A jovem e bela Telé Cardim (cujo nome de batismo é Clélia) tinha 22 anos em 1967, estudava jornalismo na Faculdade Cásper Líbero de São Paulo, e assistira às três primeiras eliminatórias do Festival da TV Record (cada uma tinha 12 músicas e classificava quatro para a grande final, que apresentava as 12 melhores). Fazia um pouco de frio na manhã do dia 21 de outubro de 1967, um sábado. Telé acordou de uma noite maldormida no apartamento onde morava com a mãe no centro da cidade. Ela estava tensa, pois era persona non grata e precisava dar um jeito de entrar no Teatro Record e se misturar às 2 mil pessoas que o lugar comportava. Contou uma mentira ao se despedir da mãe no início da tarde - naquela época, nenhuma moça de boa família dizia que ia a festivais - e dirigiu-se para o Hotel Danúbio, onde encontrou Nara, Gil, Nana Caymmi, e outros artistas. Explicou a eles que o chefe de segurança contratado pela Record - o delegado Sérgio Paranhos Fleury, que nos anos seguintes lideraria o Esquadrão da Morte, um grupo de policiais assassinos - tinha vetado seu acesso por insubordinação. Seu delito: nas eliminatórias, em que havia comparecido com uma camiseta estampada com um U, ela havia espalhado bombinhas de são João no palco para fazer uma brincadeira com os artistas. Os cantores, no entanto, não estavam nem um pouco magoados. Nara emprestou uma peruca, o jornalista Carlos Gilberto Alves passou-lhe grandes óculos escuros e Gil encheu uma bexiga, que Nana colocou debaixo da blusa da moça. Disfarçada de grávida, a mais espevitada torcedora entrou no teatro lotado para ver a final ao lado de Nana.

Em sua determinação e proximidade com os artistas, Telé representa um novo tipo de fã surgido nos anos 60. Ele está interessado não apenas na música de seus ídolos mas também em suas opiniões. Não quer apenas vê-los no palco, mas privar da intimidade deles. Contribui para isso o fato de as apresentações, nos primórdios da era do pop, serem em clubes pequenos e não em grandes teatros. Um filme que flagra isso com perfeição é Blow Up - Depois daquele Beijo (1968), de Michelangelo Antonioni, na famosa cena em que os fãs praticamente dividem o palco com os integrantes da banda Yardbirds - público e plateia se esbarravam nos mesmos pubs da lendária "Swinging London". Da mesma forma, no Brasil de 1967, depois das apresentações dos festivais, parte do público - em sua maioria universitários - se encontrava para discutir os rumos da música brasileira em bares como o João Sebastião Bar, na rua Dr. Vila Nova, o Patachou, na rua Augusta, a Churrascaria Eduardo, na rua Nestor Pestana, e o Sand Churra, na Galeria Metrópole. Nesses pontos de encontro, os fãs chegavam a ouvir as canções antes mesmo de elas serem inscritas nos festivais.

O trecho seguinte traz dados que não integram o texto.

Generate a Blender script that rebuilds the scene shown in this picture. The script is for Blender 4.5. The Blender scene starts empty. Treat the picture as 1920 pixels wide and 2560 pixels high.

O mundo mudou muito em relação a 1967. O ambiente musical que nasceu naquela época - que tinha as gravadoras e a TV como protagonistas - ruiu por completo. Hoje os selos da indústria do disco se concentram na divulgação dos grandes artistas. A televisão praticamente abandonou os musicais. O período em que eles eram a principal atração - que começou com os festivais e culminou com o programa do Chacrinha, grande patrono do rock brasileiro nos anos 80 - está enterrado.

Existem, no entanto, pelo menos duas semelhanças com aquela época. A primeira é que, na área da música popular, presenciamos o nascimento de um novo mundo, engendrado por uma nova tecnologia. Uma multidão de artistas jovens e talentosos busca seu espaço - é só conferir em vários sites da internet, entre eles o de BRAVO!, que abriga a seção Festival Permanente. Desse número, certamente serão depurados os Caetanos, Chicos e Mutantes da nova geração. A segunda semelhança é que os festivais, mesmo longe da televisão, se multiplicaram. Hoje são centenas do gênero espalhados pelo país, contemplando as mais variadas correntes. E também invadiram todos os terrenos da cultura. Existem festivais de teatro, cinema, literatura, artes plásticas... Pode-se dizer que o Brasil do século 21 se tornou o país dos festivais. Parafraseando o Príncipe de Salina, mudou tudo na cultura brasileira, mas uma coisa continua igual: a seara de talentos continua fértil - e produzindo.